* What you need to do
Please set down all the lines beneath this one exactly, without the pictures.

* Information supplied
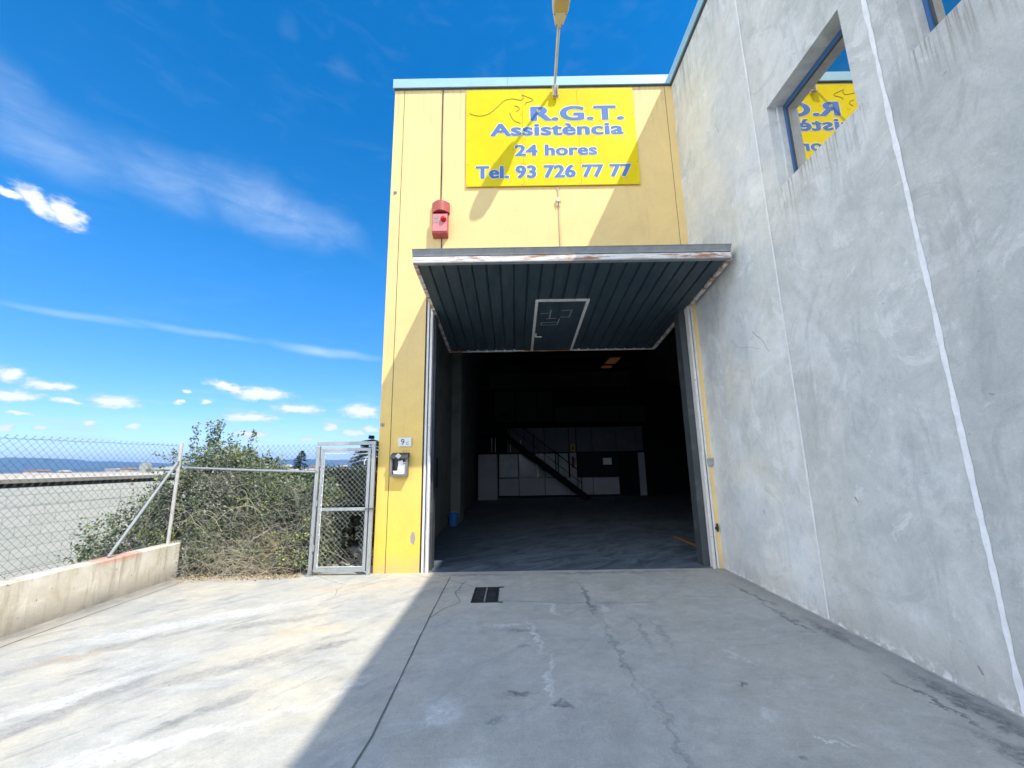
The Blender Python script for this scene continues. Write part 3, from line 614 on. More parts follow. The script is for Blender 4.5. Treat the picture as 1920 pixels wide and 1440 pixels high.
b_.build('panel', [m_signY, m_galvdull], sg, bevel=.002)
def letters(name, s, x0, x1, zb, zt, bold=.03):
    o_ = MB(); place_text(o_, s, x0, x1, zb, zt, YS-.0045, bold); ob = o_.build(name, m_letB, sg, normals=False)
    k_ = MB(); place_text(k_, s, x0, x1, zb, zt, YS-.0015, bold, grow=.012); k_.build('outline', m_letW, ob, normals=False)
letters('lettering', 'R.G.T.', .42, 2.177, 7.905, 8.218, .030)
letters('lettering', 'Assistència', -.338, 2.151, 7.588, 7.853, .022)
letters('lettering', '24 hores', .112, 1.632, 7.158, 7.39, .018)
letters('lettering', 'Tel. 93 726 77 77', -.609, 2.237, 6.697, 6.955, .020)
def smooth(pts, n=8):
    out = []; P_ = [pts[0]]+list(pts)+[pts[-1]]
    for i in range(1, len(P_)-2):
        p0, p1, p2, p3 = [Vector((q[0], q[1])) for q in P_[i-1:i+3]]
        for k in range(n):
            t = k/n; out.append(.5*((2*p1)+(-p0+p2)*t+(2*p0-5*p1+4*p2-p3)*t*t+(-p0+3*p1-3*p2+p3)*t**3))
    out.append(Vector(pts[-1])); return out
lg = MB()
for st in ([(-.733,8.093),(-.595,8.04),(-.463,8.041),(-.33,8.101),(-.196,8.232),(-.08,8.353),(.054,8.402),(.168,8.386),(.254,8.373),(.299,8.424),(.27,8.492)],
           [(.27,8.492),(.379,8.434),(.45,8.40),(.473,8.371),(.455,8.345),(.396,8.327),(.342,8.305),(.318,8.257)], [(.122,8.248),(.184,8.224),(.216,8.179),(.195,8.145),(.154,8.118)], [(.027,8.094),(.085,7.96),(.15,7.893),(.2,7.875),(.23,7.858)]):
    q = smooth(st); lg.tube([(p.x, YS-.002, p.y) for p in q], .0055, 5)
lg.build('line_drawing', m_ink, sg)
rv = MB()
for xx in (SX0+.03, .235, .30, 1.28, 1.345, SX1-.03):
    for zz_ in (SZ0+.03, 7.0, 7.5, 8.05, SZ1-.03):
        if random.random() < .8: rv.tube([(xx, YS, zz_), (xx, YS-.006, zz_)], .008, 6)
rv.build('rivets', m_galvdull, sg)
# ================================================================== WALL LAMP
lp = thing('wall_lamp', 'beige lamp head on a long arm reaching out above the yellow sign', 'wall lamp', (.9, D, 8.4))
b_ = MB(); b_.box(.845, .955, YS-.05, YS-.0362, 8.37, 8.62); b_.box(.85,.862,YS-.09,YS-.05,8.38,8.61); b_.box(.938,.95,YS-.09,YS-.05,8.38,8.61)
for zz_ in (8.40, 8.59): b_.tube([(.83,YS-.075,zz_),(.97,YS-.075,zz_)], .007, 6)
b_.build('bracket', m_beige, lp, bevel=.003)
b_ = MB(); b_.tube([(.895,YS-.07,8.39),(.895,YS-.07,8.60),(.895,YS-.10,8.66),(.897,6.30,8.735),(.90,5.95,8.90),(.903,5.66,9.045)], .027, 10); b_.build('arm', m_beige, lp, smooth=True)
hd = MB()
def headring(y_, w_, z0_, z1_): return [(.905-w_, y_, z0_+.02), (.905-w_*.85, y_, z0_), (.905+w_*.85, y_, z0_), (.905+w_, y_, z0_+.02), (.905+w_, y_, z1_-.03), (.905+w_*.6, y_, z1_), (.905-w_*.6, y_, z1_), (.905-w_, y_, z1_-.03)]
rings = [headring(5.72, .055, 9.00, 9.08), headring(5.68, .075, 8.99, 9.11), headring(5.50, .125, 8.985, 9.15), headring(5.44, .14, 8.985, 9.17), headring(5.15, .15, 9.0, 9.18), headring(5.0, .12, 9.02, 9.15), headring(4.95, .06, 9.05, 9.12)]
for a, b in zip(rings, rings[1:]):
    for i in range(8): hd.face([a[i], a[(i+1)%8], b[(i+1)%8], b[i]])
hd.face(rings[0]); hd.face(rings[-1][::-1]); ho = hd.build('lamp_head', m_beige, lp, bevel=.004)
b_ = MB(); b_.prism([(-.115,5.46),(.115,5.46),(.125,5.15),(.09,5.02),(-.09,5.02),(-.125,5.15)], (.905,0,8.945), (1,0,0), (0,1,0), (0,0,.05))
b_.build('diffuser', M('yellowed_glass', (.50,.36,.14), .25), lp, bevel=.015)
b_ = MB()
for (sx_, yy) in ((-.045,5.68),(.045,5.68),(-.095,5.50),(.095,5.50)): b_.tube([(.905+sx_, yy, 8.993), (.905+sx_, yy, 8.975)], .009, 8)
b_.build('screws', m_dark, ho)
# wall cable below the sign
cab = MB(); cab.tube([(.862,D-.014,6.54),(.885,D-.014,6.42),(.88,D-.014,6.28)], .008, 5); cab.tube([(.90,D-.014,6.54),(.893,D-.014,6.40),(.882,D-.014,6.28)], .006, 5)
cab.tube([(.88,D-.012,6.2),(.885,D-.012,6.0),(.884,D-.012,5.4),(.884,D-.012,4.75)], .0075, 5)
cab = tag(cab.build('cable', m_beige), 'beige cable with a round junction box hanging from under the yellow sign', 'cable')
jb = MB(); jb.tube([(.88, D-.002, 6.24), (.88, D-.05, 6.24)], .045, 16); jb.tube([(.86,D-.03,6.20),(.852,D-.03,6.12)], .012, 6); jb.tube([(.89,D-.03,6.20),(.90,D-.03,6.1)], .010, 6); jb.build('junction_box', m_beige, cab, bevel=.006)
cab = MB(); cab.tube([(-1.235,D-.012,8.66),(-1.24,D-.012,7.6),(-1.232,D-.012,6.9),(-1.238,D-.012,6.2)], .009, 5); cab.tube([(-1.215,D-.012,5.55),(-1.212,D-.012,4.75)], .009, 5)
tag(cab.build('cable', m_seam), 'thin dark cable running down the yellow wall behind the red siren', 'cable')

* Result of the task
The Blender Python script for this scene continues. Write part 3, from line 614 on. More parts follow. The script is for Blender 4.5. Treat the picture as 1920 pixels wide and 1440 pixels high.
b_.build('panel', [m_signY, m_galvdull], sg, bevel=.002)
def letters(name, s, x0, x1, zb, zt, bold=.03):
    o_ = MB(); place_text(o_, s, x0, x1, zb, zt, YS-.0045, bold); ob = o_.build(name, m_letB, sg, normals=False)
    k_ = MB(); place_text(k_, s, x0, x1, zb, zt, YS-.0015, bold, grow=.012); k_.build('outline', m_letW, ob, normals=False)
letters('lettering', 'R.G.T.', .42, 2.177, 7.905, 8.218, .030)
letters('lettering', 'Assistència', -.338, 2.151, 7.588, 7.853, .022)
letters('lettering', '24 hores', .112, 1.632, 7.158, 7.39, .018)
letters('lettering', 'Tel. 93 726 77 77', -.609, 2.237, 6.697, 6.955, .020)
def smooth(pts, n=8):
    out = []; P_ = [pts[0]]+list(pts)+[pts[-1]]
    for i in range(1, len(P_)-2):
        p0, p1, p2, p3 = [Vector((q[0], q[1])) for q in P_[i-1:i+3]]
        for k in range(n):
            t = k/n; out.append(.5*((2*p1)+(-p0+p2)*t+(2*p0-5*p1+4*p2-p3)*t*t+(-p0+3*p1-3*p2+p3)*t**3))
    out.append(Vector(pts[-1])); return out
lg = MB()
for st in ([(-.733,8.093),(-.595,8.04),(-.463,8.041),(-.33,8.101),(-.196,8.232),(-.08,8.353),(.054,8.402),(.168,8.386),(.254,8.373),(.299,8.424),(.27,8.492)],
           [(.27,8.492),(.379,8.434),(.45,8.40),(.473,8.371),(.455,8.345),(.396,8.327),(.342,8.305),(.318,8.257)], [(.122,8.248),(.184,8.224),(.216,8.179),(.195,8.145),(.154,8.118)], [(.027,8.094),(.085,7.96),(.15,7.893),(.2,7.875),(.23,7.858)]):
    q = smooth(st); lg.tube([(p.x, YS-.002, p.y) for p in q], .0055, 5)
lg.build('line_drawing', m_ink, sg)
rv = MB()
for xx in (SX0+.03, .235, .30, 1.28, 1.345, SX1-.03):
    for zz_ in (SZ0+.03, 7.0, 7.5, 8.05, SZ1-.03):
        if random.random() < .8: rv.tube([(xx, YS, zz_), (xx, YS-.006, zz_)], .008, 6)
rv.build('rivets', m_galvdull, sg)
# ================================================================== WALL LAMP
lp = thing('wall_lamp', 'beige lamp head on a long arm reaching out above the yellow sign', 'wall lamp', (.9, D, 8.4))
b_ = MB(); b_.box(.845, .955, YS-.05, YS-.0362, 8.37, 8.62); b_.box(.85,.862,YS-.09,YS-.05,8.38,8.61); b_.box(.938,.95,YS-.09,YS-.05,8.38,8.61)
for zz_ in (8.40, 8.59): b_.tube([(.83,YS-.075,zz_),(.97,YS-.075,zz_)], .007, 6)
b_.build('bracket', m_beige, lp, bevel=.003)
b_ = MB(); b_.tube([(.895,YS-.07,8.39),(.895,YS-.07,8.60),(.895,YS-.10,8.66),(.897,6.30,8.735),(.90,5.95,8.90),(.903,5.66,9.045)], .027, 10); b_.build('arm', m_beige, lp, smooth=True)
hd = MB()
def headring(y_, w_, z0_, z1_): return [(.905-w_, y_, z0_+.02), (.905-w_*.85, y_, z0_), (.905+w_*.85, y_, z0_), (.905+w_, y_, z0_+.02), (.905+w_, y_, z1_-.03), (.905+w_*.6, y_, z1_), (.905-w_*.6, y_, z1_), (.905-w_, y_, z1_-.03)]
rings = [headring(5.72, .055, 9.00, 9.08), headring(5.68, .075, 8.99, 9.11), headring(5.50, .125, 8.985, 9.15), headring(5.44, .14, 8.985, 9.17), headring(5.15, .15, 9.0, 9.18), headring(5.0, .12, 9.02, 9.15), headring(4.95, .06, 9.05, 9.12)]
for a, b in zip(rings, rings[1:]):
    for i in range(8): hd.face([a[i], a[(i+1)%8], b[(i+1)%8], b[i]])
hd.face(rings[0]); hd.face(rings[-1][::-1]); ho = hd.build('lamp_head', m_beige, lp, bevel=.004)
b_ = MB(); b_.prism([(-.115,5.46),(.115,5.46),(.125,5.15),(.09,5.02),(-.09,5.02),(-.125,5.15)], (.905,0,8.945), (1,0,0), (0,1,0), (0,0,.05))
b_.build('diffuser', M('yellowed_glass', (.50,.36,.14), .25), lp, bevel=.015)
b_ = MB()
for (sx_, yy) in ((-.045,5.68),(.045,5.68),(-.095,5.50),(.095,5.50)): b_.tube([(.905+sx_, yy, 8.993), (.905+sx_, yy, 8.975)], .009, 8)
b_.build('screws', m_dark, ho)
# wall cable below the sign
cab = MB(); cab.tube([(.862,D-.014,6.54),(.885,D-.014,6.42),(.88,D-.014,6.28)], .008, 5); cab.tube([(.90,D-.014,6.54),(.893,D-.014,6.40),(.882,D-.014,6.28)], .006, 5)
cab.tube([(.88,D-.012,6.2),(.885,D-.012,6.0),(.884,D-.012,5.4),(.884,D-.012,4.75)], .0075, 5)
cab = tag(cab.build('cable', m_beige), 'beige cable with a round junction box hanging from under the yellow sign', 'cable')
jb = MB(); jb.tube([(.88, D-.002, 6.24), (.88, D-.05, 6.24)], .045, 16); jb.tube([(.86,D-.03,6.20),(.852,D-.03,6.12)], .012, 6); jb.tube([(.89,D-.03,6.20),(.90,D-.03,6.1)], .010, 6); jb.build('junction_box', m_beige, cab, bevel=.006)
cab = MB(); cab.tube([(-1.235,D-.012,8.66),(-1.24,D-.012,7.6),(-1.232,D-.012,6.9),(-1.238,D-.012,6.2)], .009, 5); cab.tube([(-1.215,D-.012,5.55),(-1.212,D-.012,4.75)], .009, 5)
tag(cab.build('cable', m_seam), 'thin dark cable running down the yellow wall behind the red siren', 'cable')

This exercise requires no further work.